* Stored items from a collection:
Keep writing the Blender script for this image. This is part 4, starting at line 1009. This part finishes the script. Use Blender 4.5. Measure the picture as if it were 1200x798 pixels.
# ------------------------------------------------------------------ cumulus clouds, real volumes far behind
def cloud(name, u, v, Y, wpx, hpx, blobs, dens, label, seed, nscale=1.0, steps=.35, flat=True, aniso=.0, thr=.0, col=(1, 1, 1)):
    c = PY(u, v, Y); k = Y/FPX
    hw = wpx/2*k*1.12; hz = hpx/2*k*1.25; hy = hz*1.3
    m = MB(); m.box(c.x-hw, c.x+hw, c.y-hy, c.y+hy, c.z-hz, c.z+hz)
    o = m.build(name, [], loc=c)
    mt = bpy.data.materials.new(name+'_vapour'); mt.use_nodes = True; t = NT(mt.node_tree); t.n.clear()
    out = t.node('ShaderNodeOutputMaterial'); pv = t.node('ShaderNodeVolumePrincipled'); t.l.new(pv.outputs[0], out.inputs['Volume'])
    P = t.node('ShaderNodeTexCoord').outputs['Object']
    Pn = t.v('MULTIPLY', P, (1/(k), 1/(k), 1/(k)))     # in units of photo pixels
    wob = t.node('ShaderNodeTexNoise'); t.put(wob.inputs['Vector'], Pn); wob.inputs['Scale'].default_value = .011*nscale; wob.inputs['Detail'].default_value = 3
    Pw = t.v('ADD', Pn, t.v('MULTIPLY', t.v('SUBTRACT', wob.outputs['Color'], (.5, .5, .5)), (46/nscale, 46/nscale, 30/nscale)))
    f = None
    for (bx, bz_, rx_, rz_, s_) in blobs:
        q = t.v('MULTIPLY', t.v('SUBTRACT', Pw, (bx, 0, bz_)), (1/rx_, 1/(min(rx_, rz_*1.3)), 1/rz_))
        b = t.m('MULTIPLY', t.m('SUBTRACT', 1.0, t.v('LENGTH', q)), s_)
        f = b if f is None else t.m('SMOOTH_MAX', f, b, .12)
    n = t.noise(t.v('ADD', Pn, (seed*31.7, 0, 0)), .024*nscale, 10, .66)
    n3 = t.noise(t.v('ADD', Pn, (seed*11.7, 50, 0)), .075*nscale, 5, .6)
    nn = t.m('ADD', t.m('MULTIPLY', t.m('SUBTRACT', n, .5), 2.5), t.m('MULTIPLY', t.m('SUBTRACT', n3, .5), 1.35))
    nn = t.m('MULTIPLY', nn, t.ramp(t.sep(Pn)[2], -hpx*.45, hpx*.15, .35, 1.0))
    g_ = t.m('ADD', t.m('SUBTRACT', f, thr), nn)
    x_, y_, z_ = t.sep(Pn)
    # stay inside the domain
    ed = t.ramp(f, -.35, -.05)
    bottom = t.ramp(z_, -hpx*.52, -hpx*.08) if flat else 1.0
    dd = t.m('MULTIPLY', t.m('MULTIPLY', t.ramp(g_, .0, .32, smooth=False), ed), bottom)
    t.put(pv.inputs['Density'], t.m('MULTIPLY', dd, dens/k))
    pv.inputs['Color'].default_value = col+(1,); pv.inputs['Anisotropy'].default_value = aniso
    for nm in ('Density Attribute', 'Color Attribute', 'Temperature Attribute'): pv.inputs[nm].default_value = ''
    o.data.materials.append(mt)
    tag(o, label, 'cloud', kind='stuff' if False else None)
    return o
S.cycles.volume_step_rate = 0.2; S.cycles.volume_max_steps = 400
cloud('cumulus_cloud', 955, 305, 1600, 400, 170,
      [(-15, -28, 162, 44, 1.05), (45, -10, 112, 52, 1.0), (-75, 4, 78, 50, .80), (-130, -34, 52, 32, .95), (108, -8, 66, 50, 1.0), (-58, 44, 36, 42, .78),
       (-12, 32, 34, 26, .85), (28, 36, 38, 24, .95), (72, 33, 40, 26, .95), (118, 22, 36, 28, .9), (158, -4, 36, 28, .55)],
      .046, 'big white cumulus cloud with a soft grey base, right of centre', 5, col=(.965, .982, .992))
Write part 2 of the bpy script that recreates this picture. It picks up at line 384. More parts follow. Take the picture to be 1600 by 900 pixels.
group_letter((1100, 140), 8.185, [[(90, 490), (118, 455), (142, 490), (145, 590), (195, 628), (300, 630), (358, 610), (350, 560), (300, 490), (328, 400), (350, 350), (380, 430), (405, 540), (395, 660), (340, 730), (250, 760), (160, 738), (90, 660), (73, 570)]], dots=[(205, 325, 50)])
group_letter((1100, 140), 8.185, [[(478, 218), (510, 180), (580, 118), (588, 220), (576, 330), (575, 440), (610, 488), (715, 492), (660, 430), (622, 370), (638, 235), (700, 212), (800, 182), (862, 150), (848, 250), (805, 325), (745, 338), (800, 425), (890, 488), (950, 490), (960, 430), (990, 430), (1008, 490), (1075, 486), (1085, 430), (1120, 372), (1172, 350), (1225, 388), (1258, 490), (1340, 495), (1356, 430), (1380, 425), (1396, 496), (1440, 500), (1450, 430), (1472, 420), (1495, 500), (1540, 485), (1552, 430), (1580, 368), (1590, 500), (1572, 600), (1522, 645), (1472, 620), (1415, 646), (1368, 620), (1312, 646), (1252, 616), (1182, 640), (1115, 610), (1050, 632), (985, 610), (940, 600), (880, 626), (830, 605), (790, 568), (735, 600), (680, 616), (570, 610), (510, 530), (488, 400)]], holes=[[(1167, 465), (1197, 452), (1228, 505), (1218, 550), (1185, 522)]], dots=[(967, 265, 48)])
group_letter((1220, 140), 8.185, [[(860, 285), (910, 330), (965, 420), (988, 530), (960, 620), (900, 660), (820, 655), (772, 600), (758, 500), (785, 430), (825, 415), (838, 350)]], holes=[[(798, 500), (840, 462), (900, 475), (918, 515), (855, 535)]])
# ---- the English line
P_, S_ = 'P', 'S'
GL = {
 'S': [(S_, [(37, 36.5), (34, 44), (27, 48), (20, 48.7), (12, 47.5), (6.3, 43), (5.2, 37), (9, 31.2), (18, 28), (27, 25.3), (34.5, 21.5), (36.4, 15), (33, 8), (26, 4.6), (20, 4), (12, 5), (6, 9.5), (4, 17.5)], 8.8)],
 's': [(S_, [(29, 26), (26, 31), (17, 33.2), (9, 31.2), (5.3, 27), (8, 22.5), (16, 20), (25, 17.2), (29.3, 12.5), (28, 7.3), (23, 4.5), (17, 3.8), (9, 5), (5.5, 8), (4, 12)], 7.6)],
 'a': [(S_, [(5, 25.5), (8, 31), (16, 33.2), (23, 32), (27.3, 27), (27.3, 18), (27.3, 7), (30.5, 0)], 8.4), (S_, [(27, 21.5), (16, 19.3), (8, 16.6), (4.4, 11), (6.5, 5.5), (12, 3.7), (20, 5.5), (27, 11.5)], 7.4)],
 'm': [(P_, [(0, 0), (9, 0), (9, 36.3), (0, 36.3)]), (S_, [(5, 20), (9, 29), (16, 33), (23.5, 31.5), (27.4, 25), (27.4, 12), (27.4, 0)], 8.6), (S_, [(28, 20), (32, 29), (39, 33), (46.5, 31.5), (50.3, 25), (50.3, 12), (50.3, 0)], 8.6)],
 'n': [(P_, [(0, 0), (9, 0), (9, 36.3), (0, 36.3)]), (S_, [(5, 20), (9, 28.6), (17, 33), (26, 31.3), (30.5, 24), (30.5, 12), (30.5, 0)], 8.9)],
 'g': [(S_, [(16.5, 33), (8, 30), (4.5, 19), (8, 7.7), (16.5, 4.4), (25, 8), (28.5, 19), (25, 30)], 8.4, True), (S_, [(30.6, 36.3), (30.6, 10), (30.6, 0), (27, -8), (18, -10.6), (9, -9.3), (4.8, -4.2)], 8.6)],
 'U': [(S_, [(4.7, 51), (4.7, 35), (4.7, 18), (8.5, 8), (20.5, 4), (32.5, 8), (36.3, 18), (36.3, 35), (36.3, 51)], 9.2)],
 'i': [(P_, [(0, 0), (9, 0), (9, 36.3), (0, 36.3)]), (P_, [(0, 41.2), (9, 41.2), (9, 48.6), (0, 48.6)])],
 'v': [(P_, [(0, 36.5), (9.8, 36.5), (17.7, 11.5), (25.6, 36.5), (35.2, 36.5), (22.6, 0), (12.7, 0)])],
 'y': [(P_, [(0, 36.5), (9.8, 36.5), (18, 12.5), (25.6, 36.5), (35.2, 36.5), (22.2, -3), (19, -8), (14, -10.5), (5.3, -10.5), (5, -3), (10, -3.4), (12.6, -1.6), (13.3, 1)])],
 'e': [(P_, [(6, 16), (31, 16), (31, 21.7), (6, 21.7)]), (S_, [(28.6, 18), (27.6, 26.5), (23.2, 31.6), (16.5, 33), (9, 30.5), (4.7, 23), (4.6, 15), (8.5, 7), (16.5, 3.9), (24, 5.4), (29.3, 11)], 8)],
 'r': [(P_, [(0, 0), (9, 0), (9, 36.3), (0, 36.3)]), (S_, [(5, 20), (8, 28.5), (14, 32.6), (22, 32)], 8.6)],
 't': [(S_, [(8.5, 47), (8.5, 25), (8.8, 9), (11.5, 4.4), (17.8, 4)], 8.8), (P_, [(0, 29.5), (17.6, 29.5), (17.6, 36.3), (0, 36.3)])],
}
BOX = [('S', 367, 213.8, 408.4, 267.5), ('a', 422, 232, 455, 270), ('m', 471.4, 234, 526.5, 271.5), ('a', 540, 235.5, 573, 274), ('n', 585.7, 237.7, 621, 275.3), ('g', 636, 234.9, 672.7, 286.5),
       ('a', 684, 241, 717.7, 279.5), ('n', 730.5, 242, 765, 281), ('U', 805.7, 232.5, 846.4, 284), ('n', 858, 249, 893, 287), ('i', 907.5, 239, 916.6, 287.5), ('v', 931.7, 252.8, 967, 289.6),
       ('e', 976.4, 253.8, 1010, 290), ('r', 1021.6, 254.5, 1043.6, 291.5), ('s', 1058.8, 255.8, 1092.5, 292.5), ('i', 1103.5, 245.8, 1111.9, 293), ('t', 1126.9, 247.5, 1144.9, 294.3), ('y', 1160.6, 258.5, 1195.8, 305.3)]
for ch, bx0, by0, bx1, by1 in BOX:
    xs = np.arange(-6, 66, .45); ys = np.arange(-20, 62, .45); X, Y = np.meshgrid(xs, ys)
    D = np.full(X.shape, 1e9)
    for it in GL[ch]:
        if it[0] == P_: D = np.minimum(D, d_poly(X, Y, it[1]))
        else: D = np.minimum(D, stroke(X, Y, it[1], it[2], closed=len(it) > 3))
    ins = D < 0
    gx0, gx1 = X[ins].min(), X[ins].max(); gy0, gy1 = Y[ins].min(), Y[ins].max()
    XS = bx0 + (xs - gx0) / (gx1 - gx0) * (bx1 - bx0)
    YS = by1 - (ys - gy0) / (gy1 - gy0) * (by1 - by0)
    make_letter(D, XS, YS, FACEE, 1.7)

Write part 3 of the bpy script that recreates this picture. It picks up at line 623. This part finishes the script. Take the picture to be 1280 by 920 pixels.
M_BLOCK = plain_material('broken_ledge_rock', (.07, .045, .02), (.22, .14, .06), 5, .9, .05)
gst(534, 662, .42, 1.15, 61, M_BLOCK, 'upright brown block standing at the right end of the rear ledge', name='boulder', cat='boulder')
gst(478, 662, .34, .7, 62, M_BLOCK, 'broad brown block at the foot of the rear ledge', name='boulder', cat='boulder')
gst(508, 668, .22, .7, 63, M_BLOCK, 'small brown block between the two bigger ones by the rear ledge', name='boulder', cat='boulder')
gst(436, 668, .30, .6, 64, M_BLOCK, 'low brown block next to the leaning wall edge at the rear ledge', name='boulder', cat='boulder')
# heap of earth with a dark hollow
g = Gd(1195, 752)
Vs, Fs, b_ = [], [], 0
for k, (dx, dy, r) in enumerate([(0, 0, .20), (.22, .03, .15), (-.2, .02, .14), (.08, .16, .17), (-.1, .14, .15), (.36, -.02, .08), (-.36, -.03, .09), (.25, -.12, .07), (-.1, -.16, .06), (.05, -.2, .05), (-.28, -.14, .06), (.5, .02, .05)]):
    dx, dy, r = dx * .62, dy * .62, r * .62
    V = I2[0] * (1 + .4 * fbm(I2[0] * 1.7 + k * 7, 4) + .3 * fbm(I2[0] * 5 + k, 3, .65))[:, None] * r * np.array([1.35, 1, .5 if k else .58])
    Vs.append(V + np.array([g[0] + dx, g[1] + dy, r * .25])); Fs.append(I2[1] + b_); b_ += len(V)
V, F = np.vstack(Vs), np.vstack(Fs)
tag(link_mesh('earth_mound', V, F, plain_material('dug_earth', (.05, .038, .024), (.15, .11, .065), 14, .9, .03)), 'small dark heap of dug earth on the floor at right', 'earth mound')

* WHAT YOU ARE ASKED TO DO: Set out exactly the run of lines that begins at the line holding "Write part 3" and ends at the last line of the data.

* THE RESULT:
Write part 3 of the bpy script that recreates this picture. It picks up at line 623. This part finishes the script. Take the picture to be 1280 by 920 pixels.
M_BLOCK = plain_material('broken_ledge_rock', (.07, .045, .02), (.22, .14, .06), 5, .9, .05)
gst(534, 662, .42, 1.15, 61, M_BLOCK, 'upright brown block standing at the right end of the rear ledge', name='boulder', cat='boulder')
gst(478, 662, .34, .7, 62, M_BLOCK, 'broad brown block at the foot of the rear ledge', name='boulder', cat='boulder')
gst(508, 668, .22, .7, 63, M_BLOCK, 'small brown block between the two bigger ones by the rear ledge', name='boulder', cat='boulder')
gst(436, 668, .30, .6, 64, M_BLOCK, 'low brown block next to the leaning wall edge at the rear ledge', name='boulder', cat='boulder')
# heap of earth with a dark hollow
g = Gd(1195, 752)
Vs, Fs, b_ = [], [], 0
for k, (dx, dy, r) in enumerate([(0, 0, .20), (.22, .03, .15), (-.2, .02, .14), (.08, .16, .17), (-.1, .14, .15), (.36, -.02, .08), (-.36, -.03, .09), (.25, -.12, .07), (-.1, -.16, .06), (.05, -.2, .05), (-.28, -.14, .06), (.5, .02, .05)]):
    dx, dy, r = dx * .62, dy * .62, r * .62
    V = I2[0] * (1 + .4 * fbm(I2[0] * 1.7 + k * 7, 4) + .3 * fbm(I2[0] * 5 + k, 3, .65))[:, None] * r * np.array([1.35, 1, .5 if k else .58])
    Vs.append(V + np.array([g[0] + dx, g[1] + dy, r * .25])); Fs.append(I2[1] + b_); b_ += len(V)
V, F = np.vstack(Vs), np.vstack(Fs)
tag(link_mesh('earth_mound', V, F, plain_material('dug_earth', (.05, .038, .024), (.15, .11, .065), 14, .9, .03)), 'small dark heap of dug earth on the floor at right', 'earth mound')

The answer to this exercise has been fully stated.